An investigation into whether some Bank of Valletta investors had inside information when they disposed of their shares in a property fund that went bust will be concluded “soon”, according to the financial services authority.

Malta Financial Services Authority chairman Joe Bannister would not give a specific target date for the conclusion of the investigation when contacted yesterday.

“The MFSA is bound by the law in what it can say and do, but it is carrying out its work and the investigation will be concluded soon,” Prof. Bannister said.

The regulator is working on two pending investigations, which started last year, into allegations of wrongdoing linked to the La Valette Multi-Manager Property Fund.

The more serious of the two is about allegations that some BOV investors had inside information and sold their shareholding in the ill-fated property fund just before the bank froze the fund in the summer of 2008. Hundreds of investors were left high and dry, losing millions of euros in the process.

The other investigation is into the bank’s selling techniques when it marketed and sold the property fund to investors. Given the nature of the fund, the bank’s prospectus had made it clear it was intended for experienced investors. Some of those who had subscribed to the fund were ordinary investors who put their life savings in it after being sold the product by BOV.

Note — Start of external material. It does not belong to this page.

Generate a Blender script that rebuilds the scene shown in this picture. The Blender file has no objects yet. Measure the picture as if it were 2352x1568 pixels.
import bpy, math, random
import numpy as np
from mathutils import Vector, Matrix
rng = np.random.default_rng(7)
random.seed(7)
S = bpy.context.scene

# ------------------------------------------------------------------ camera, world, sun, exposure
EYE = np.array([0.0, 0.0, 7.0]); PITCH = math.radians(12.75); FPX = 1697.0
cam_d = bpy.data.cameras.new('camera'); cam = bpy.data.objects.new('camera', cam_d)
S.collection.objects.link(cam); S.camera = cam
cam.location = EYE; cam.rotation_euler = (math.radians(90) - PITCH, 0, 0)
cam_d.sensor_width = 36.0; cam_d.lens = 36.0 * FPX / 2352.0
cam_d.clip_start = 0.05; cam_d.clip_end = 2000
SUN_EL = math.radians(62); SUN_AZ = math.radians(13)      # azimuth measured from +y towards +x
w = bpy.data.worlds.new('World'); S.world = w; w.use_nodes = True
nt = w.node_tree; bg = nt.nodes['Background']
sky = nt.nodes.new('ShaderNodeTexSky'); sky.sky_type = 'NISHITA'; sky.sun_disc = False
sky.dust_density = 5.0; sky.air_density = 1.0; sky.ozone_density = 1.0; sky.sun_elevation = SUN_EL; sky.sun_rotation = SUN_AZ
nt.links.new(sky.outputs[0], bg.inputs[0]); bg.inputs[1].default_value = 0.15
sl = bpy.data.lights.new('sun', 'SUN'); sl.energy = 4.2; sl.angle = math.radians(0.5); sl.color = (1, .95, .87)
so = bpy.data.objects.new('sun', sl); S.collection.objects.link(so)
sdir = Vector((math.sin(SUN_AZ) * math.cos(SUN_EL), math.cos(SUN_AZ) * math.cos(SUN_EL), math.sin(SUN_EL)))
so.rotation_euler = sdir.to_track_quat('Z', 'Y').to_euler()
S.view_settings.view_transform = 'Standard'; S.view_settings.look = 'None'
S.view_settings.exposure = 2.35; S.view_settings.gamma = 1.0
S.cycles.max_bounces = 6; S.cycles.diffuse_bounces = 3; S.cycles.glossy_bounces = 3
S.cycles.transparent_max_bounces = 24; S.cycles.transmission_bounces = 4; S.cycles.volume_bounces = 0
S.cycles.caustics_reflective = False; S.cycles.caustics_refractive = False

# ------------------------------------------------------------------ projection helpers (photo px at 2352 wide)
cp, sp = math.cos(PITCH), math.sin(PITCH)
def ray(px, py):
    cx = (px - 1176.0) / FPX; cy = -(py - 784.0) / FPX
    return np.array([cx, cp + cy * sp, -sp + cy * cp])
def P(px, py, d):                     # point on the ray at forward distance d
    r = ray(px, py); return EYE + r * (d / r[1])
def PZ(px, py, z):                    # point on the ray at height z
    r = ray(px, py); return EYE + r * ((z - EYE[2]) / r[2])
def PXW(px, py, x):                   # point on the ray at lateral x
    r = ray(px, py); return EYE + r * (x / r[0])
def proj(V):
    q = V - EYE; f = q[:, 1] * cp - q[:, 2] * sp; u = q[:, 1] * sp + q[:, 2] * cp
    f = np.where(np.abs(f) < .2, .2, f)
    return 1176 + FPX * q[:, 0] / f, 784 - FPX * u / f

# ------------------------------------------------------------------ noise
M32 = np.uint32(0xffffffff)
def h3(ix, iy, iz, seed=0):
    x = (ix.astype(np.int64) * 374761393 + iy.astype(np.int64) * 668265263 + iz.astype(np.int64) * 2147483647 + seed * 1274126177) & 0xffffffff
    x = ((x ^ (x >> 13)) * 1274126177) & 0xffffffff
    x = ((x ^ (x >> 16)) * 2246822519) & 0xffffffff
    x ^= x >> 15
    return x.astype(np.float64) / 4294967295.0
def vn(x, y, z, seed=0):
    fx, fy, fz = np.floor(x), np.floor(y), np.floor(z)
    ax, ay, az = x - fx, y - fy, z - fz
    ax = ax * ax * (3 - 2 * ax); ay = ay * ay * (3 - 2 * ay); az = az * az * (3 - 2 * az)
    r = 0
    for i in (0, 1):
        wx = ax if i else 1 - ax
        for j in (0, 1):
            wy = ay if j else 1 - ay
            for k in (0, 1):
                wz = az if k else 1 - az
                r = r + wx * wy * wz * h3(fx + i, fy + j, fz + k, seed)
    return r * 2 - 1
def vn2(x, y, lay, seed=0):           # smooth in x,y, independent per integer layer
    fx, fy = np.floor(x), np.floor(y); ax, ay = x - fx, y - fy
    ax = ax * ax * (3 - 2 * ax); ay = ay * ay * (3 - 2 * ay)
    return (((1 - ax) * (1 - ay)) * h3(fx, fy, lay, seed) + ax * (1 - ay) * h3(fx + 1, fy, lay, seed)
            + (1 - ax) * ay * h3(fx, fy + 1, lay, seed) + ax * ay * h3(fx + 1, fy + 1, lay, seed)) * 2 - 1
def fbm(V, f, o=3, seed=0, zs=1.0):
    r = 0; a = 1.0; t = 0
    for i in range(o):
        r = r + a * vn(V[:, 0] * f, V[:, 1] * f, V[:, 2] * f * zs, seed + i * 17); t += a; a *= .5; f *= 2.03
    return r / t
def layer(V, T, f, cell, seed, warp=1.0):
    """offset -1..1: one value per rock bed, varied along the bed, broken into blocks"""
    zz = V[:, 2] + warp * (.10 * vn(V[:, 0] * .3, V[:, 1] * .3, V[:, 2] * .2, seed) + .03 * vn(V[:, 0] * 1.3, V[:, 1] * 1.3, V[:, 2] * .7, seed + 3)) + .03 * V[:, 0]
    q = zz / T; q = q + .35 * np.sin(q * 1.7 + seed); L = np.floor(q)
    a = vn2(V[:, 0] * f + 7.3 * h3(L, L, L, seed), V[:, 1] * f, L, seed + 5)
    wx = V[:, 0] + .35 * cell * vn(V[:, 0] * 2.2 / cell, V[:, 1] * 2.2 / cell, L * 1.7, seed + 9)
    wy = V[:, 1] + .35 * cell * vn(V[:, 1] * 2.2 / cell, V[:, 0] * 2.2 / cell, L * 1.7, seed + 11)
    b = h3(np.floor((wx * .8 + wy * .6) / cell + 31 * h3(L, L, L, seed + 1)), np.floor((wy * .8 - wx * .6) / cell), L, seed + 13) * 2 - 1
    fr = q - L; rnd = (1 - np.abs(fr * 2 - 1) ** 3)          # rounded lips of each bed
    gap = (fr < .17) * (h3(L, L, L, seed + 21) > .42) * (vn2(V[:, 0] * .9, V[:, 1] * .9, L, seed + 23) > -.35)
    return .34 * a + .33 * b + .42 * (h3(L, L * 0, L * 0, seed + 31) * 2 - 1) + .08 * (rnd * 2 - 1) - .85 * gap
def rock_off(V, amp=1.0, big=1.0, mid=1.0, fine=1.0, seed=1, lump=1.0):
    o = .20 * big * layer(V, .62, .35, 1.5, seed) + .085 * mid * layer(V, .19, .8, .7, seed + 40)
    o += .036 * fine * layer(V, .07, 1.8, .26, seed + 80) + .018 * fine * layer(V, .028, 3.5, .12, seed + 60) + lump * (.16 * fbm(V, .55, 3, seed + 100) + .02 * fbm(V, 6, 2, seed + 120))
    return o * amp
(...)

“The investigation into allegations of mis-selling is lengthy because the MFSA has to look into each of the individual claims,” Prof. Bannister said.

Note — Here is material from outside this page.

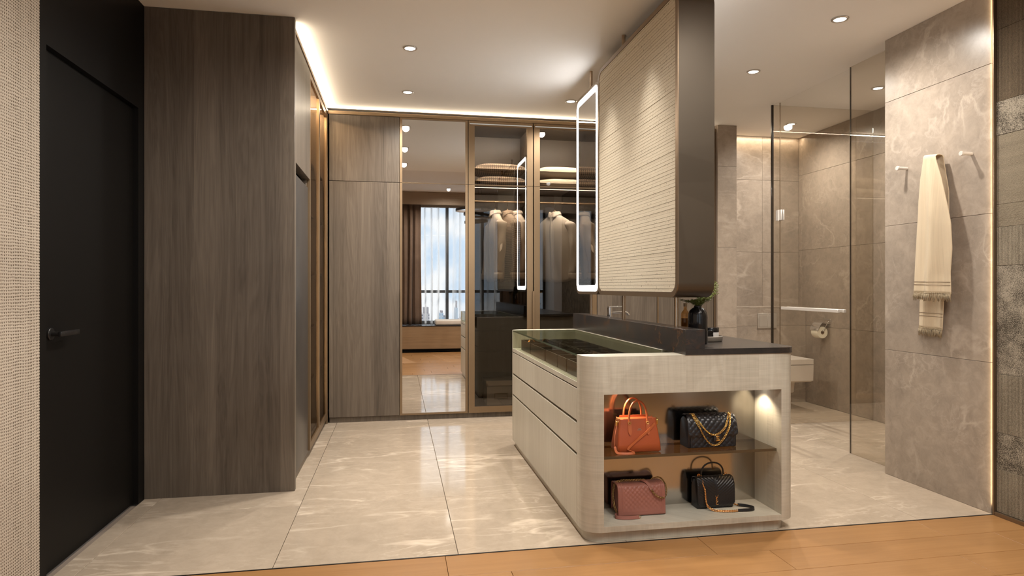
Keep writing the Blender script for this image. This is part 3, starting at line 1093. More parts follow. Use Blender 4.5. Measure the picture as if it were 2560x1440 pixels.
for k in range(9):
    z = 1.10 + k * 0.036
    seg.box(-0.6380, -0.6376, 4.040, 4.056 - 0.003 * (k % 3), z, z + 0.009)
s_ = obj('display_symbols', seg, 'display', pn, smooth=False)
s_['kind'] = 'stuff'


def display_cabinet(y0, y1, label):
    t = thing('display_cabinet', label, 'cabinet', (XS, (y0 + y1) / 2, 0))
    c = MB()
    c.box(-1.05, XS - 0.022, y0, y0 + 0.016, 0.046, 2.728)
    c.box(-1.05, XS - 0.022, y1 - 0.016, y1, 0.046, 2.728)
    c.box(-1.07, -1.05, y0, y1, 0.046, 2.728)
    c.box(-1.05, XS - 0.022, y0 + 0.016, y1 - 0.016, 0.046, 0.070)
    c.box(-1.05, XS - 0.022, y0 + 0.016, y1 - 0.016, 2.708, 2.728)
    obj('carcass', c, 'veneer_lit', t, smooth=False)
    for z in (0.510, 0.904, 1.307, 1.751, 2.14):
        obj('shelf', MB().box(-1.049, XS - 0.040, y0 + 0.0165, y1 - 0.0165, z - 0.011, z + 0.011, 0.001), 'veneer_lit', t)
    f = MB().ring(rect(y0 + 0.001, y1 - 0.001, 0.048, 2.727), rect(y0 + 0.034, y1 - 0.034, 0.098, 2.682), 'x', XS - 0.020, XS)
    d = obj('door_frame', f, 'bronze', t, smooth=False)
    obj('pane', MB().box(XS - 0.013, XS - 0.009, y0 + 0.033, y1 - 0.033, 0.097, 2.683), 'smoked_soft', d, smooth=False)
    lamp('AREA', 'display_light', (XS - 0.10, (y0 + y1) / 2, 2.70), 9.0, WARMER, (0, math.radians(-28), 0), shape='RECTANGLE', size=0.012, size_y=y1 - y0 - 0.08)
    lamp('AREA', 'display_light', (XS - 0.07, y0 + 0.022, 1.3), 5.0, WARMER, (math.radians(90), 0, math.radians(35)), shape='RECTANGLE', size=0.010, size_y=2.2)


display_cabinet(4.644, 5.196, 'bronze framed glass display cabinet next to the black appliance')
display_cabinet(5.198, 5.750, 'bronze framed glass display cabinet in the far left corner')
struct('trim_7', MB().box(-0.622, -0.602, 5.751, 5.7685, 0.0015, 2.727, 0.001), 'bronze_dark')

# ================================================================== vanity island
IX0, IX1, IY0, IY1 = 0.855, 1.955, 2.830, 4.780
IR = 0.088
isl = thing('vanity_island', 'long pale sycamore vanity island with drawers and an open bag niche at its end', 'vanity', (1.405, 3.8, 0))


def qarc(cx, cy, r, a0, a1, n=10):
    return [(cx + r * math.cos(a0 + (a1 - a0) * k / n), cy + r * math.sin(a0 + (a1 - a0) * k / n)) for k in range(n + 1)]


NX0, NX1, NZ0, NZ1, NYB = 0.950, 1.863, 0.079, 0.697, 3.067
mb = MB()
left = [(NX0, IY0)] + [(NX0, 2.956), (IX0, 2.956)] + qarc(IX0 + IR, IY0 + IR, IR, PI, 1.5 * PI)
mb.prism(left, 'z', 0.052, 0.875)
right = [(NX1, 2.956), (NX1, IY0)] + qarc(IX1 - IR, IY0 + IR, IR, 1.5 * PI, 2 * PI) + [(IX1, 2.956)]
mb.prism(right, 'z', 0.052, 0.875)
mb.box(NX0, NX1, IY0, 2.956, NZ1, 0.875)
mb.box(NX0, NX1, IY0, 2.956, 0.052, NZ0)
obj('end_block', mb, 'sycamore_x', isl, angle=30)
mb = MB()
mb.box(NX0 - 0.004, NX0, 2.956, NYB, NZ0, NZ1)
mb.box(NX1, NX1 + 0.092, 2.956, 4.78 - IR, 0.052, 0.875)
mb.box(NX0, NX1, 2.956, NYB + 0.01, NZ0 - 0.02, NZ0)
mb.box(NX0, NX1, 2.956, NYB + 0.01, NZ1, NZ1 + 0.02)
mb.prism([(NX1, IY1)] + [(NX1, IY1 - IR), (IX1, IY1 - IR)] + qarc(IX1 - IR, IY1 - IR, IR, 0, 0.5 * PI)[1:], 'z', 0.052, 0.875)
mb.prism([(1.345, IY1), (1.345, 4.692), (IX0, 4.692), (IX0, IY1 - IR)] + qarc(IX0 + IR, IY1 - IR, IR, PI, 0.5 * PI)[1:], 'z', 0.052, 0.875)
mb.box(1.345, NX1, NYB + 0.02, IY1, 0.052, 0.875)
obj('body', mb, 'sycamore', isl, angle=30)
obj('niche_back_panel', MB().box(NX0, NX1, NYB, NYB + 0.006, NZ0, NZ1), 'niche_back', isl, smooth=False)
obj('carcass', MB().box(IX0 + 0.022, 1.344, NYB + 0.012, 4.691, 0.054, 0.7148), 'bronze_dark', isl, smooth=False)
for z0, z1 in ((0.052, 0.3845), (0.3985, 0.5415), (0.5555, 0.7085)):
    obj('drawer_front', MB().box(IX0, IX0 + 0.020, 2.9575, 4.6905, z0, z1, 0.0012), 'sycamore', isl)
obj('case_floor', MB().box(IX0, 1.344, 2.957, 4.691, 0.7155, 0.742, 0.001), 'sycamore_x', isl)
gl = obj('glass_lid', MB().box(IX0 + 0.004, 1.3445, 2.957, 4.6915, 0.8655, 0.8745), 'glass_case', isl, smooth=False)
e = MB().box(IX0 + 0.0030, IX0 + 0.0039, 2.957, 4.6915, 0.8652, 0.8748)
obj('polished_edge', e, 'glass_edge', gl, smooth=False)
obj('glass_front', MB().box(IX0 + 0.004, IX0 + 0.010, 2.957, 4.6915, 0.7422, 0.865), 'glass_front', isl, smooth=False)
pl = rr(IX0 + 0.021, IX1 - 0.045, IY0 + 0.022, IY1 - 0.03, 0.075, 8)
obj('plinth', MB().prism(pl, 'z', 0.0005, 0.0515), 'sycamore_x', isl, angle=30)
sh = obj('glass_shelf', MB().box(NX0 + 0.003, NX1 - 0.003, 2.868, NYB - 0.001, 0.384, 0.397), 'shelf_glass', isl, smooth=False)
obj('polished_edge', MB().box(NX0 + 0.003, NX1 - 0.003, 2.8665, 2.8679, 0.3838, 0.3972), 'shelf_edge', sh, smooth=False)
for x in (1.08, 1.80):
    obj('puck_light', MB().lathe([(0, NZ1 - 0.0035), (0.021, NZ1 - 0.0035), (0.023, NZ1 - 0.0005), (0, NZ1 - 0.0005)], (x, 2.97, 0), 24), 'lamp_disc', isl)
    lamp('SPOT', 'niche_beam', (x, 2.97, NZ1 - 0.012), 3.4, (1, 0.84, 0.62), (0, 0, 0), spot_size=math.radians(120), spot_blend=0.6, shadow_soft_size=0.012)

top = thing('stone_countertop', 'black stone counter with a raised ledge on the pale vanity island', 'countertop', (1.65, 3.8, 0.875))
p = [(1.356, IY0 - 0.004)] + qarc(IX1 - 0.085 + 0.003, IY0 - 0.004 + 0.085, 0.085, 1.5 * PI, 2 * PI) + qarc(IX1 - 0.085 + 0.003, IY1 - 0.075, 0.085, 0, 0.5 * PI) + [(1.356, IY1 + 0.010)]
obj('slab', MB().prism(p, 'z', 0.8755, 0.9035), 'black_stone', top, angle=30)
obj('raised_ledge', MB().box(1.356, 1.455, IY0 - 0.0045, IY1 + 0.0105, 0.9036, 0.997, 0.0008), 'black_stone', top)
obj('ledge_base', MB().box(1.3556, 1.3561, IY0 - 0.0045, IY1 + 0.0105, 0.8756, 0.9040), 'black_stone', top, smooth=False)

# ================================================================== hanging panels
PY0, PY1, PZ0, PZ1 = 2.922, 4.190, 1.148, 2.687
sp = thing('stone_screen', 'tall hanging panel of split pale stone courses in a rounded bronze frame', 'room divider', (1.458, 3.55, 0.997))
obj('casing', MB().prism(rr(PY0, PY1, PZ0, PZ1, 0.078, 12), 'x', 1.366, 1.556), 'bronze_panel', sp, angle=25)
b = 0.027
obj('front_frame', MB().ring(rr(PY0, PY1, PZ0, PZ1, 0.078, 12), rr(PY0 + b, PY1 - b, PZ0 + b, PZ1 - b, 0.056, 12), 'x', 1.360, 1.3662), 'bronze_dark', sp, angle=25)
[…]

In the only investigation concluded to date, the MFSA said the bank had breached the investment regulations listed in the prospectus when the property fund invested in high-risk sub-funds that went bust. The regulator fined BOV €347,816 for the breach.

The bank initially said it would appeal the decision but eventually decided against, even though it continued defending its position that it had done nothing wrong.

In June, 94 per cent of investors in the fund took up the bank’s offer of a final settlement by accepting 75c per share that covered the market price of their devalued investment and compensation for the fund’s underperformance. Investors who took up the conditional offer agreed not to sue the bank for damages.